The mutual fund (MF) industry’s bid to optimise yields on debt portfolios have led them to load up on exposure to the infrastructure space. However, experts say that the recent instance of IL&FS’ special purpose vehicle (SPV) denying repayment to bondholders, coupled with challenges in Essel group’s infra investments, doesn’t bode well for the MFs’ infra bets.
“A significant share of these infrastructure investments would be in annuity structure projects that allow reasonable cash flows. However, the recent case of an IL&FS SPV not paying coupon payments to bondholders is a bad precedent and a cause of concern for MFs holding such exposures,” said Kaustubh Belapurkar, director (fund research), Morningstar Investment.
MFs have taken exposure to Essel group entities, including a road-related SPV, where promoters’ shares are placed as collateral. According to analysts, in instances where enhanced collateral is not forthcoming, the practice of giving loans against shares could hurt the net asset value of the schemes.
As of December 31, 2018, MFs’ debt exposure to the infrastructure space stood at Rs 56,000 crore, which is double of what it was at FY16-end, shows data from Value Research. Some industry experts question the rationale for fund houses taking large exposures to capital-intensive sectors like infrastructure.

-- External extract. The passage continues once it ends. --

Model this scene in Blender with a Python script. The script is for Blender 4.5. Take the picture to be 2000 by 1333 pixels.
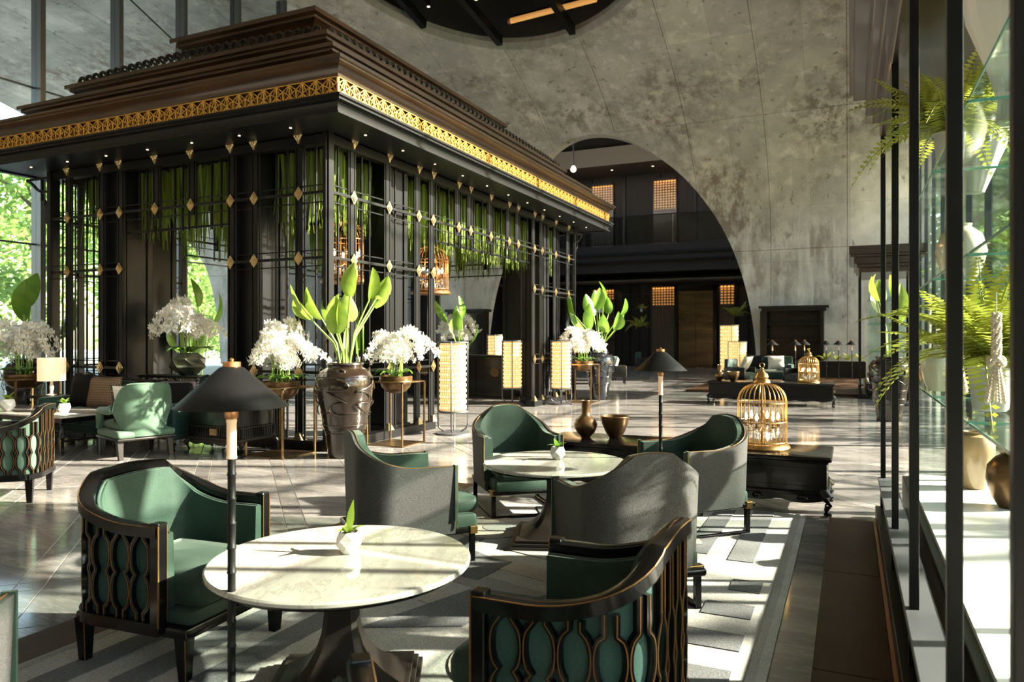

“Sectors like infrastructure that are regularly in need of capital infusion don’t make for safe investments and we are seeing these risks play out now,” said Dhirendra Kumar, chief executive officer of MF tracker Value Research.
A debt fund manager, requesting anonymity, said a new legal interpretation seems to have emerged in the case of IL&FS SPVs, going by which these structures are holding up re-payments despite having cash flows to service them. He added that this new interpretation is the major cause for worry.
On Monday, the National Company Law Appellate Tribunal allowed 22 of the 173 IL&FS entities to service their operational and financial debt obligations. Meanwhile, analysts are of the view that lenders might need to take haircuts on some of their exposures to road assets in the future. “We expect recovery to be slower. Our sample study (of select speculative rating category) reveals the need to take haircuts for debt sustainability, given the elongation of loan tenor may not offer desired results,” India Ratings said in a recent note.
“We continue to be concerned about the rising stress in the Indian infra space in the absence of resolution, and flag the risk of bad-landing especially via debt-for-equity structures and leverage buyouts,” said analysts at CLSA.
Experts said promoters pledging shares to borrow for unrelated diversification or other purposes should make MFs wary of such investments.